The Bois D’Arc community seemingly continued to expand through the early part of the 20th century.
“It had a little depot, it had several general stores, a drug store, a blacksmith,” says Johnson of the community at a point in its history. “There was actually an indoor gas station later in life – can you imagine that now? It was great when it was raining, I guess. And they were probably smoking a cigarette when they pumped the gas.”
However, Bois D’Arc’s roll into decline began years before the majority of Johnson’s memories in the 1970s.
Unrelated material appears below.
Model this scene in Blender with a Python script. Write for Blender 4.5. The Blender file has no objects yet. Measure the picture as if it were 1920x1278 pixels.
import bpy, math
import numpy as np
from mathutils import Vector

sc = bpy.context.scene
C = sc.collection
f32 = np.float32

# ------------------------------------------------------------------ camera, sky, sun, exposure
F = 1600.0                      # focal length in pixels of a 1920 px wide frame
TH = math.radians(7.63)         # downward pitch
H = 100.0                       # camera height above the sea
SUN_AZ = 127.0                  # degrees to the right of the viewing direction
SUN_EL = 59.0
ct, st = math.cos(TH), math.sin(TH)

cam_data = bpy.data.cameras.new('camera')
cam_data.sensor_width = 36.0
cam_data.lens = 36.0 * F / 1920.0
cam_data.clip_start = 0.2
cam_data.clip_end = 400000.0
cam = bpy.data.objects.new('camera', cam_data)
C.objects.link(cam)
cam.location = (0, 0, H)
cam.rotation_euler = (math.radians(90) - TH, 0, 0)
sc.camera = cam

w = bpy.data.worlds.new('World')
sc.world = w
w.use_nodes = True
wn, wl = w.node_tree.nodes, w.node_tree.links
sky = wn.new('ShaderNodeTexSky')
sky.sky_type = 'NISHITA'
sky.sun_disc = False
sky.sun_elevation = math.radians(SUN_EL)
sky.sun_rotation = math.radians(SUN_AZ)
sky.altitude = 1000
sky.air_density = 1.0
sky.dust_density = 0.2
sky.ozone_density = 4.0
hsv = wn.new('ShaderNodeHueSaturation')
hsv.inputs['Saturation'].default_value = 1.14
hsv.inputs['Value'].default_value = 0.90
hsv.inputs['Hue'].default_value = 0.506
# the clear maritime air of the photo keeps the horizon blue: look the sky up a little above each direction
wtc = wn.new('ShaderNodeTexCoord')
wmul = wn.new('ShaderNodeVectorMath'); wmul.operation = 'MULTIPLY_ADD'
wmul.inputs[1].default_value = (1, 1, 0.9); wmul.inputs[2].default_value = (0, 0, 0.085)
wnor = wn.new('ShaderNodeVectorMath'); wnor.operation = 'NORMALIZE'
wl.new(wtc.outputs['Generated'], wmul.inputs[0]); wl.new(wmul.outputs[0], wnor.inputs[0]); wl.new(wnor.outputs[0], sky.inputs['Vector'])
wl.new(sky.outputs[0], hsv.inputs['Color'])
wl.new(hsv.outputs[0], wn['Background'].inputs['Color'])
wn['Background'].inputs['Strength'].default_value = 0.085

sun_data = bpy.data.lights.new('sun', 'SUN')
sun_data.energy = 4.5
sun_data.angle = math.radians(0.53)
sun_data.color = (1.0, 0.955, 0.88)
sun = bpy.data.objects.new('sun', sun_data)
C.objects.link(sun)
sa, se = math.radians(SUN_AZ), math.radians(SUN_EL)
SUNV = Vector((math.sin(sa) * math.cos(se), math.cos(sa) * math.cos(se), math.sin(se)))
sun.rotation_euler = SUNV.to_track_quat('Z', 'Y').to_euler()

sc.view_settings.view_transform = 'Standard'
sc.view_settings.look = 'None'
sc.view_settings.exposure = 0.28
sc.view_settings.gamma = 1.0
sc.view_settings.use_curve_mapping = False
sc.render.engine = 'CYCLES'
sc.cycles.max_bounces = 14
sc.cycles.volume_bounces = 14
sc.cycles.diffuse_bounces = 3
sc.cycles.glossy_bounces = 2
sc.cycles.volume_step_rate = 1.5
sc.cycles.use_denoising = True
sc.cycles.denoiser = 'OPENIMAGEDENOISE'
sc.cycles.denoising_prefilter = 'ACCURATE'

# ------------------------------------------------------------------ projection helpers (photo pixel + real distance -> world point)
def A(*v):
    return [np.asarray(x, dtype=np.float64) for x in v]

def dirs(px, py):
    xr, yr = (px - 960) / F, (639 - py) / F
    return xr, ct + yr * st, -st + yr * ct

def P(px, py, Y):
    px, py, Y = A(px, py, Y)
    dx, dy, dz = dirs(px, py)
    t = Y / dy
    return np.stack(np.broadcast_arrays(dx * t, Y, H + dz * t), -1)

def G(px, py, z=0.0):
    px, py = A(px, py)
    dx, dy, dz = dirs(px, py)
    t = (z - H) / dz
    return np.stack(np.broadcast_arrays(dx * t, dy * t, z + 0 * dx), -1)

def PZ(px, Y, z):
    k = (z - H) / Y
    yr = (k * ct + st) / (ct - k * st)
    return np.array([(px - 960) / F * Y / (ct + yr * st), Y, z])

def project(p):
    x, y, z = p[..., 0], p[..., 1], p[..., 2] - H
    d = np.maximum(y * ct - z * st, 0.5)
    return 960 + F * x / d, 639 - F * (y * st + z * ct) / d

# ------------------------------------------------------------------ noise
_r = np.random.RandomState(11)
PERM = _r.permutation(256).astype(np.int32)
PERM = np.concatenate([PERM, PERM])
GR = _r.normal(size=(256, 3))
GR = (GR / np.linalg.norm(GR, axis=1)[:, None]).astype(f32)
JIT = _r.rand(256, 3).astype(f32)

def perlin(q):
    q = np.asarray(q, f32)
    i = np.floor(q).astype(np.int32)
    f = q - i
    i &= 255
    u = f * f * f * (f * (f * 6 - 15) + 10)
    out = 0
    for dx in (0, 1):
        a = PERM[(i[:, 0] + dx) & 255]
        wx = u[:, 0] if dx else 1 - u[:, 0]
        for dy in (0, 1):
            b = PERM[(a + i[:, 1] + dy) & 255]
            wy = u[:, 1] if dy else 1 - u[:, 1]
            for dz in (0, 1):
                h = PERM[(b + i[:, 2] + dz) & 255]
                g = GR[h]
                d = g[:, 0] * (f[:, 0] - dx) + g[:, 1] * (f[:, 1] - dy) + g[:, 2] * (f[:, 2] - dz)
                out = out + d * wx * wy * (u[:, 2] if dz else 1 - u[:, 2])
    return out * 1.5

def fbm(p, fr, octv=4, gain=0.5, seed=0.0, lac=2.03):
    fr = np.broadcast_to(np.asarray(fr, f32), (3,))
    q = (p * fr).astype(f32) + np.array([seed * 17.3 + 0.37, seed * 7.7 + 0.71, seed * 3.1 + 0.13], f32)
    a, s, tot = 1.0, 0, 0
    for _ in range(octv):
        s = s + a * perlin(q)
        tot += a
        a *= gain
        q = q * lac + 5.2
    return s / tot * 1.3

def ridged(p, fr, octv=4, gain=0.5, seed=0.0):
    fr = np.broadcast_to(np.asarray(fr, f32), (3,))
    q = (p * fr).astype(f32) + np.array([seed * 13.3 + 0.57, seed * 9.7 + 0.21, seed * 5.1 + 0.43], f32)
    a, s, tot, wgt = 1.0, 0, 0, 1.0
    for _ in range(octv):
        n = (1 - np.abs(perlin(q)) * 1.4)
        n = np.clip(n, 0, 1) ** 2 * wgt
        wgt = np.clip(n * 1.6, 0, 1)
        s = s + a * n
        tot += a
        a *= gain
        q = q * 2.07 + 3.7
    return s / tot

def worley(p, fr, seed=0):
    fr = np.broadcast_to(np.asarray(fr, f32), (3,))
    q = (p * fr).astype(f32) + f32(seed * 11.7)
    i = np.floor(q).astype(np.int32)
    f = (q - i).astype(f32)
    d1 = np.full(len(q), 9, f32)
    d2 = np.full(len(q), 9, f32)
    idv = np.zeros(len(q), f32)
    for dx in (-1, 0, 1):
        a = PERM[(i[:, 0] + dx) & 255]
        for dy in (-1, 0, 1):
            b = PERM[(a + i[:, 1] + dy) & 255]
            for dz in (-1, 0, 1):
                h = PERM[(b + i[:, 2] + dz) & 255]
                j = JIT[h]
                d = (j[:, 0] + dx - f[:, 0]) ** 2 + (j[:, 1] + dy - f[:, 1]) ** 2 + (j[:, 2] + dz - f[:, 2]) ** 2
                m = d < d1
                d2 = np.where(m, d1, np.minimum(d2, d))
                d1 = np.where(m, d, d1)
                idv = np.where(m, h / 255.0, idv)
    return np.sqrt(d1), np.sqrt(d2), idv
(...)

He points to the Good Roads movement – and the Great Depression, which led to the closure of the town’s bank – in the early 20th century as significant moments that slowed the town.
“Ironically, I think it was Route 66,” Johnson says of a reality in 1926 that gradually led the town to fade, “because we were so close to Springfield that once it got easier to get there, people started working in town and shopping in town.”
Bois D’Arc today
A few people still live in Bois D’Arc, but not enough to be immediately visible in 2020 U.S. Census records, and there is little of a business district to anchor the community. Instead, current key elements are its churches, post office – and school, which it has managed to keep.
There was a change to the latter, however, in the late 1950s when Bois D’Arc consolidated with Ash Grove and lost its high school. Today, the stone building is still where around 150 children in grades four, five and six are educated.
“During the original merger, it was part of the deal that there would always be a school presence in Bois D’Arc,” says Johnson. “Now, that’s been so long ago – if they closed it, I’m not sure what we could do about it.”

Out front, the year 1937 still shows from when it was a Works Progress Administration project, and likely constructed by local masons. Those factors and more are why it was chosen for inclusion on the Greene County Historic Site Register in 1998.
“Bois D’Arc is unique because it represents a school that first existed as a rural district, then a consolidated district and later as part of the larger and existing Ash Grove R-4 School District,” notes information in the registry.
The list of sites has been nominated and approved by the Greene County Historic Sites Board — a different entity from the county historical society — as significant to the area’s past.
While inclusion on the registry does not protect a site or provide resources for its maintenance, it does deem it important and identifies it with a brown sign out front. The school has one of those signs, as does the nearby Frame-Bouling House (built in 1869 of handmade bricks by Samuel Parker Frame, a farmer, merchandiser and lumber dealer) and the aforementioned Bois D’Arc United Methodist Church (constructed of native stone in the 1930s).

The latter is also where Schmalzbauer’s wife, the Reverend Susan Schmalzbauer, currently serves as minister in a two-point charge with nearby Yeakley Chapel.
“Back in 2014, Susan and I stumbled upon Bois D’Arc United Methodist Church on our way to a wedding in Ash Grove,” says Schmalzbauer, who said the couple spent a few minutes exploring the area since they were early. “We were struck by the beautiful building and I snapped a photograph of her with the church in the background. I had no idea that someday she would preach there.”
Visuals such as the church, school and historic images will be shown on Sunday as part of sharing the town’s history.
“I also hope people take away a sense of the fragility of our history and the need to preserve old buildings,” says Schmalzbauer. “Bois D’Arc United Methodist just went through a costly repair of its bell tower and basement. More work is needed on the building. It isn’t cheap, but it is a way of preserving a beautiful historic structure for the community for years to come.”